ケースワーカーの仕事の1つに車の処分指導があります。
生活保護を受けるには車は処分しないといけません。(生活保護法での決まり)
何年式だろうが、売却して売れるどころか、処分代がかかってマイナスになっても車は処分です。
それに、「ガソリン代」「車検代」「修理代」「保険料」は税金から出ません。
生活保護を申請する前にまえもって、「生活保護を受けたいけど、通院で使うのに車は処分したくない。どうしたらいいか?」と聞いてくる方もいます。
もちろん事情は聞きますが該当しない内容ばかり。
終いには、車を処分することに相手が怒り狂って2時間怒鳴られたこともあります(謎)
車を処分するタイミングは、
生活保護を申請したときに車を持っていたら、生活保護が始まってから処分することになります。
出来るだけ早く、証拠の書類も提出してもらいます。
また、訪問するたびに車に乗ってないかメーターを確認します。
※これは福祉事務所によってやり方が違うと思います。チェックしない事務所なら乗れちゃいますね。
車の処分をスムーズにやってくれる人もいれば、いつになっても、何年経っても車を処分してくれない方もいます。(メーターは増えてない=乗ってない状態)
ちなみに、私がいた福祉事務所内では例外で車をもてたケースがありました。
例外といっても、このパターンだからOK!ではなく、福祉事務所内で会議を重ねた上で、です。保護者とケースワーカー、所長、議員が大揉めしたゆえに承諾されました。
同居する人が重度の障がいをもっていて、通院や通所に不便な場合です。足を切断した、下半身や上半身が麻痺で動かない方など、付き添いの家族と一緒に電車やバス移動するのは大変ですからね。
しかし、この場合も生活保護から「ガソリン代」「車検代」「修理代」「保険料」は出ません。

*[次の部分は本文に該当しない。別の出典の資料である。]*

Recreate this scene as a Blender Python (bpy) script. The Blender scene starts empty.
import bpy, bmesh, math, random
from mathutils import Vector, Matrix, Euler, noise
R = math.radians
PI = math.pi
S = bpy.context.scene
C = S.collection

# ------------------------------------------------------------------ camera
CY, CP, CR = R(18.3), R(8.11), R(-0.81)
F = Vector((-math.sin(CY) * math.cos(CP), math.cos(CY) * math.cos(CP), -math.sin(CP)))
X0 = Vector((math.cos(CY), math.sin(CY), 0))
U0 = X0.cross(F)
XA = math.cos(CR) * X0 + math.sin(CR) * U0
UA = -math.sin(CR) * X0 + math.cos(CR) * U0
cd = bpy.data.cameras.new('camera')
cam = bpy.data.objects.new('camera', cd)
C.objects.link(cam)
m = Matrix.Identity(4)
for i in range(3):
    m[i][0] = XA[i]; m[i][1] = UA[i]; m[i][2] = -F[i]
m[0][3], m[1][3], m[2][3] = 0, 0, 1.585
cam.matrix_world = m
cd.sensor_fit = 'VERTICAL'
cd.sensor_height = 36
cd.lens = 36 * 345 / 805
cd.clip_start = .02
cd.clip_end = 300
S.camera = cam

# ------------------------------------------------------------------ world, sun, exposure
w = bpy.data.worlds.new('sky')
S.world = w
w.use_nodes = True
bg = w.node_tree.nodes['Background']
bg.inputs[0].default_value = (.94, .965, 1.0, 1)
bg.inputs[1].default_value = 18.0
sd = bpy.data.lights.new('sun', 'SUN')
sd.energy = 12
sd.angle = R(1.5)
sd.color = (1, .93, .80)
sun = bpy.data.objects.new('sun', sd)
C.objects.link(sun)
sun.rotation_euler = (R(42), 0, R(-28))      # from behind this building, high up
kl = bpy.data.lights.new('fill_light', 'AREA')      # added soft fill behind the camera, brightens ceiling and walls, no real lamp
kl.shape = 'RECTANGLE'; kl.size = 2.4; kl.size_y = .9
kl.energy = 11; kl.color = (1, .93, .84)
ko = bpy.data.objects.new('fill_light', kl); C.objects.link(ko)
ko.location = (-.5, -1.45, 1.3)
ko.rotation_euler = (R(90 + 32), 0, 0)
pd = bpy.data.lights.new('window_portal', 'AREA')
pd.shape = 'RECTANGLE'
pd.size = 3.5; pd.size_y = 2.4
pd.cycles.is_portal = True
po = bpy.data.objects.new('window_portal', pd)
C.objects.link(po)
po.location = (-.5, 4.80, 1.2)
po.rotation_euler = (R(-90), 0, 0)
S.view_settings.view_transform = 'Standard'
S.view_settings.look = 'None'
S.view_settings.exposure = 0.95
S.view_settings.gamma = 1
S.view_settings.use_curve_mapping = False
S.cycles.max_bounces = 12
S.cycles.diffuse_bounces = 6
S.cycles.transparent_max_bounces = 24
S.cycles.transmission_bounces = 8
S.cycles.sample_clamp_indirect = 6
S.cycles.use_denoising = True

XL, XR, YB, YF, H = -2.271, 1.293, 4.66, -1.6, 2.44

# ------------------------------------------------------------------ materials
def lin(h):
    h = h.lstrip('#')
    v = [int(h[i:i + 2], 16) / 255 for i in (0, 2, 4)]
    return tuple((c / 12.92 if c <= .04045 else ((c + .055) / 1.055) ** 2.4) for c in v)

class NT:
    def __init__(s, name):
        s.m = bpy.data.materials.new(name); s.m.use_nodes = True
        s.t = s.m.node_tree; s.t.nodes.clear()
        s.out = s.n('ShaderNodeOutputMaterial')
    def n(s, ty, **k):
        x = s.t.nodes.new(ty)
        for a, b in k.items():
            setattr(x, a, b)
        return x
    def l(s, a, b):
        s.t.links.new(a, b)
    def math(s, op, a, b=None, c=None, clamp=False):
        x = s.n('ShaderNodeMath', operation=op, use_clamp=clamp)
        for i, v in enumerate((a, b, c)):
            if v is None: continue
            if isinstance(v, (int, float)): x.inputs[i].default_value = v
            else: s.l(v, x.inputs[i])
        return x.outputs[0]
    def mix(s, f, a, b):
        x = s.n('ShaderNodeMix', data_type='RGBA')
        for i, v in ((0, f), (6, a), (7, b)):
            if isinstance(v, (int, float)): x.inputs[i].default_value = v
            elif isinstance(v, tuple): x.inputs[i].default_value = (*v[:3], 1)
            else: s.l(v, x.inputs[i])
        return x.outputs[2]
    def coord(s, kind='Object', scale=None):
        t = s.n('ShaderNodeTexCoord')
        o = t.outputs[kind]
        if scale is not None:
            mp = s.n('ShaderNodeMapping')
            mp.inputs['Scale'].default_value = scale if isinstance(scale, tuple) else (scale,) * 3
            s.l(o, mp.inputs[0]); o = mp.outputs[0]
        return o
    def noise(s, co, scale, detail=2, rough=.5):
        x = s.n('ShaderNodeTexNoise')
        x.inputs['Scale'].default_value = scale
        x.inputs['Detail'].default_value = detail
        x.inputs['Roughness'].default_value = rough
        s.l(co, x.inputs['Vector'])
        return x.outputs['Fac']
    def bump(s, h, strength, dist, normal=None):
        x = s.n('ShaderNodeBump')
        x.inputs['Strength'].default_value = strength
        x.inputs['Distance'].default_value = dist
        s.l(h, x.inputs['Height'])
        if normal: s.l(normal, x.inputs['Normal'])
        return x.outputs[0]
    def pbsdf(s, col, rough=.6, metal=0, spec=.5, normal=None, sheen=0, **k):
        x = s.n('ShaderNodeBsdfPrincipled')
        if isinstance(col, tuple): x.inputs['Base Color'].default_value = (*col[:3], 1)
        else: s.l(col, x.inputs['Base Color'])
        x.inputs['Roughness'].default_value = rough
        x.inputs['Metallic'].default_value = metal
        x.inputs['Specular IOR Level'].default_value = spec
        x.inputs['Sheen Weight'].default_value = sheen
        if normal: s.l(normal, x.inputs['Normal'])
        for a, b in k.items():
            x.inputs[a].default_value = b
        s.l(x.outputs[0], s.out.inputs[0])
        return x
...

なので、生活費の中でやりくりして捻出するしかありません。
障がい者がいるのにガソリン代もなにも出ないで、福祉事務所が酷く見えますか?
なんでかと言うと、
本来、重症心身障がいを持っている方は、施設で生活して介護扶助を受ける方が妥当とみるからです。
施設の方が専門的なケアを受けれますし、付きっきりで介助していた家族の負担が減れば、働くことにつながります。
そして話は変わって本題。
ワーカーをしていた時にずっと思っていたのが、「なぜ、期限を定めて確実に処分させないのか?」
緊急で生活保護を申請する人もいるので、(例えば入院中に申請、今日の食事もままならい状況で申請するなど)
そういう方に「車を処分してから再申請してください。」はありえません。
それに生活保護に該当するか微妙な方もいます。
自分で把握していない貯金があって、福祉事務所が金融機関に調査をかけたら貯金が発覚し、結局、生活保護に至らないパターンもあります。
なので、車を処分してから生活保護の申請をするようにともできません。
だからこそ個人的には、「生活保護を開始してから、1週間以内に車を処分しないと生活保護は停止する」など厳しくても義務化するべきだと思うのですが・・・
確実に1週間以内に業者に持って行くなり、引き取りに来てもらって処分。
本人、親族、時には役場、福祉事務所もフル動員で対応。もちろん、親族もおらず単身で入院していたら例外ですが。
何故ここまで強く言うのか、
現場に出た人ならわかると思いますが、実際に生活保護が開始してから、車を処分してくださいと話をしても、
ちゃんと対応してくれる人がいる反面、
・のらりくらり話を交わしたり
・威圧的に怒る、怒鳴る
・訪問を拒否する
などして一向に解決しないパターンも。どんなに言葉で説明しても、車を手放さない人が多いのです。
とにかく仕事が増える
他に大事な話があっても後回し、もしくは車の処分指導が後回しになったり、
車を持っている人を見かけた別の生活保護受給者が、「あの人が車持ってるんだから、自分だって持ってていいだろ。」と負の循環もできる。
とにかく良いことがない!!!
是非とも、世のケースワーカーのために法律を改善してほしいものです。